5月19日から行われた、観光船の船内捜索。船体は水深およそ120メートルの海底にありますが、そこに人が近づくのは容易ではありません。

スキューバダイビングなどのダイバーでも潜れるのが、およそ40メートルまでと言われています。なぜ、このあたりが限界なのでしょうか。水深が深くなればなるほど問題となるのが「水圧」です。地上が1気圧なのに対し、水深120メートルは13気圧。実に13倍の圧力がかかります。

水難学会の斎藤秀俊会長は「水深が深くなればなるほど“窒素酔い”のリスクが、より高まる」と指摘しています。窒素酔いとは、潜水中に呼吸で取り込まれる窒素が血液などに溶けやすくなり、判断力の低下やめまいなどを引き起こすことです。

そして、最も危険なのが海底での作業を終えた後の「減圧症」だといいます。浮上の際、圧力が下がることによって、体に取り込まれた窒素が泡となって出てきます。これが血管を詰まらせることで、手足のしびれや呼吸困難などを引き起こすといいます。

■過酷な環境での捜索可能に 潜水技術「飽和潜水」とは

水深120メートルの過酷な環境でも作業を可能にするのが「飽和潜水」です。まず捜索にあたる3人の潜水士は、気圧を変えられる「加圧室」で2時間ほど過ごします。この時、潜水士は「減圧症」を防ぐため、ヘリウムを含むガスを吸うことで体に含まれる窒素の量を減らします。斎藤会長によると、ヘリウムを吸うことで声が高音となるため、会話はままならならないそうです。

高い気圧に体を慣らした潜水士は「加圧室」と同じ気圧に保たれた「水中エレベーター」に移動。40分かけて船体が沈む海底を目指します。

水深およそ100メートル地点に到達すると、潜水士は、水中エレベーターから出て、船内の捜索にあたりますが、赤色で示すケーブルとつながっています。実はこのケーブルはヘリウムや酸素を送るだけではなく、ウエットスーツの中に温水を送り込むためのもの。こうすることで、深海の低い水温で体温を奪われるのを防いでいるのです。

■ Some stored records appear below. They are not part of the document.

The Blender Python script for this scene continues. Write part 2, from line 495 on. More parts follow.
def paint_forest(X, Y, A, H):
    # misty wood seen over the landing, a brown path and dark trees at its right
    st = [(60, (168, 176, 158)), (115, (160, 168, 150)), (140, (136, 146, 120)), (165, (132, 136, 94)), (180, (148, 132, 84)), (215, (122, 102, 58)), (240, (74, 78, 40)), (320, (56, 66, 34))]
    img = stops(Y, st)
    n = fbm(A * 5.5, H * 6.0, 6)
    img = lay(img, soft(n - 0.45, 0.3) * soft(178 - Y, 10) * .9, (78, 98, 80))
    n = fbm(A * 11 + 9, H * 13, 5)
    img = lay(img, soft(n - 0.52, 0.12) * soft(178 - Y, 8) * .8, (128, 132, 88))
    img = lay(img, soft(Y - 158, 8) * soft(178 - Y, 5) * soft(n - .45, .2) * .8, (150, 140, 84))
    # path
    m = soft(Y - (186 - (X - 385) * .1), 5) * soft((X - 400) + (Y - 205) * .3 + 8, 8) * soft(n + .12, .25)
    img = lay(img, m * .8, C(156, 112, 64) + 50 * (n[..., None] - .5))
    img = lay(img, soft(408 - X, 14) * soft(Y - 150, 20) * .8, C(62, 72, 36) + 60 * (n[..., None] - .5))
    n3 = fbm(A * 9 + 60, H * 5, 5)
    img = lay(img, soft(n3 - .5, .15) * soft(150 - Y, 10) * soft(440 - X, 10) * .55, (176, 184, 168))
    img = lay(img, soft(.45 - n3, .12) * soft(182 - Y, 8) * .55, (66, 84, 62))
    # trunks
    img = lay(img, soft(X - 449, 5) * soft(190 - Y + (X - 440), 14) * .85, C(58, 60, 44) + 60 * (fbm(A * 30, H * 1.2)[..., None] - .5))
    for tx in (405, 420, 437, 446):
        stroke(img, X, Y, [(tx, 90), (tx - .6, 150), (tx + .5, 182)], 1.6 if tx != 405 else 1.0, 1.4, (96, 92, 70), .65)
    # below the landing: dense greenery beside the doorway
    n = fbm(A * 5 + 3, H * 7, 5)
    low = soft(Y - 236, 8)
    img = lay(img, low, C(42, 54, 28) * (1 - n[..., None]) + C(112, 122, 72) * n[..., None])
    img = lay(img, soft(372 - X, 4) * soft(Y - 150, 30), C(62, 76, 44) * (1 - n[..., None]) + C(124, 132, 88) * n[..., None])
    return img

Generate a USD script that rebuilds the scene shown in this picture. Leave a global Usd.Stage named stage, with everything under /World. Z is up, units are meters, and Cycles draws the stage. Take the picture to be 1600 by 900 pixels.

作業が終わった後ですが、すぐに外に出られるわけではありません。地上と同じ気圧に体を戻す必要があり、5日間程度は加圧室で過ごさなければなりません。そのため室内にはトイレやシャワー、ベッドなどが備え付けられています。

■難航する捜索… 船体引き揚げの見通しは

5月20日までにおよそ6時間かけて行われた船内の捜索では、カメラやバッグ、傘などを回収しています。しかし、行方不明者12人の発見には至りませんでした。今後は行方不明者の捜索範囲を広げる必要があるとの指摘もあり、難しい捜索が続くことになりそうです。

一方、沈没した船体ですが、この作業船のクレーンを使って上に引き揚げられます。天候悪化の影響で作業に遅れが出る見込みで、作業船への引き揚げは早くても5月24日になる見通しです。